A veces no sé ni lo que está sintiendo el que comparte mi caminoLa empatía es esa habilidad de ponerse en el lugar del otro para entender sus necesidades, sus sentimientos y sus problemas. Es una virtud que escasea un poco. Se trata de escuchar y captar las emociones en una relación cercana y comprensiva. Me permite comprender las emociones y los actos aunque no esté de acuerdo necesariamente con ellos.
El otro día vi una película, El zapatero. En ella se cuenta la historia de un zapatero que poseía una máquina de arreglar zapatos que tenía poderes mágicos. Cuando el zapatero se ponía los zapatos arreglados con esa máquina se convertía físicamente en el dueño de los mismos. Se ponía, como vulgarmente decimos, en sus zapatos.
Ese poder era una verdadera responsabilidad. Es la caricatura de la empatía. Me pongo en los zapatos del otro, me acabo pareciendo al otro, soy el otro. ¡Qué importante es esta actitud para ser misericordioso con los hombres!
Necesito aprender a ponerme en los zapatos del que se acerca a mí buscando cariño, un consejo, una ayuda. No es tan sencillo ponerse en su piel, entender lo que siente, aceptar lo que él ve. Mi tentación es la de juzgar sus actitudes desde mi postura, desde mis zapatos, desde mi estructura.
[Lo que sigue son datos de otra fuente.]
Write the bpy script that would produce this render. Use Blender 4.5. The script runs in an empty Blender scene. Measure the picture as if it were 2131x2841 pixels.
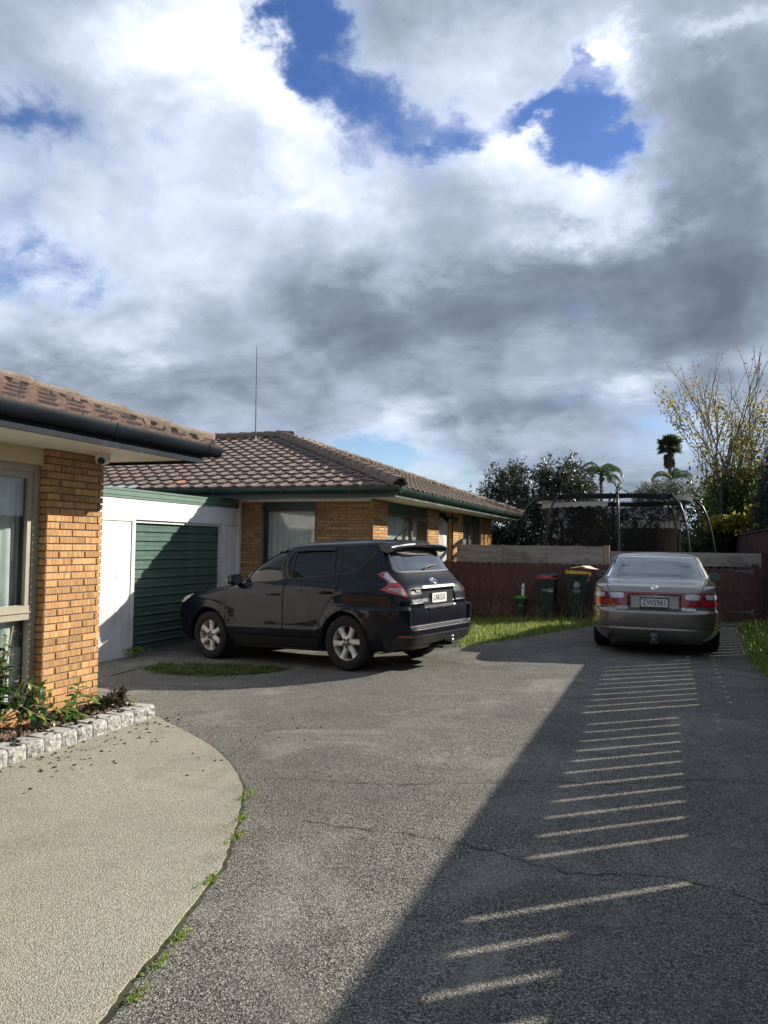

Mi mirada es estrecha y puede ser algo rígida. Por eso necesito crecer en empatía. Ponerme en el lugar del que sufre. Mirar por sus ojos.
Decía el papa Francisco en Amoris Laetitia: “Hay que despertar la capacidad de ponerse en el lugar del otro y de dolerse por su sufrimiento cuando se le ha hecho daño”. Tengo que educarme para captar el sufrimiento de los que están cerca y comprender su dolor.
Captar cuando yo les hago daño. Sentir lo que el otro siente. Y acercarme a sanar su alma con mi voz aunque yo no le haya herido. Y más aún cuando yo haya sido la causa de su dolor. Con mis palabras, con mis gestos, con mi mirada o con mis omisiones.
Ponerme en sus zapatos y mirar con sus ojos. Es lo que hizo Jesús cuando tomó mi carne. Pasó poniéndose en el lugar de los que sufrían. Comprendiendo sus miedos. Abrazando sus angustias. Sosteniéndolos en sus heridas. Jesús se puso siempre en camino hacia el corazón del otro. Lo hizo sin pausa, sin demora.
El otro día escuchaba en el Evangelio a Jesús: “Voy Yo a curarlo”. Se acerca un centurión que tiene a su criado enfermo y Jesús de forma inmediata se ofrece para ir a curarlo. Me impresiona siempre la actitud de Jesús que ve el dolor en el corazón del que se acerca y no duda, se pone en su piel y actúa.
Se pone en camino. Responde con prontitud. No tiene esquemas rígidos, no se protege ni se guarda del dolor de los hombres. Se involucra. Sufre con el que sufre.
Yo a veces en la vida no respondo así. Pongo excusas, digo que ya iré, que ya lo haré, que ya curaré. Me protejo del sufrimiento de los otros. Para no sufrir yo. Y espero a que otro se me adelante y se acerque al que sufre.
No me pongo en camino ahora mismo. No lo hago de forma inmediata. Me acomodo en mi concha, en mi esqueleto, en mi estructura, en mis planes. No hago, no actúo. En el fondo de mi alma deseo que alguien se adelante a mí y actúe liberándome a mí de toda responsabilidad.
Me pasa con frecuencia. No digo que voy. Espero. Me escondo. Como si no escuchara. Busco excusas y justifico mi pereza. No quiero ponerme en los zapatos del que sufre. Prefiero pasar de puntillas por su vida. Sin tocarlo mucho. Para que no se me pegue al alma su dolor. No quiero cargar con esa responsabilidad.
Pero Jesús quiere que me ponga en la piel del que sufre, del que está solo, del que no tiene nada. El Adviento me saca de mi estructura, de mis límites y me pone en camino hacia el que está junto a mí. ¿Qué está viviendo? ¿Qué le preocupa al que camina a mi lado?
No tengo que ir muy lejos. A veces no sé ni lo que está sintiendo el que comparte mi camino. No me pongo en sus zapatos. No me abajo para estar a su lado. Me encierro en mi concha. Me protejo de su dolor. No voy a su encuentro.
La empatía es un don sagrado. Es la actitud de la misericordia. Es el Dios que se abaja para caminar en mi alma.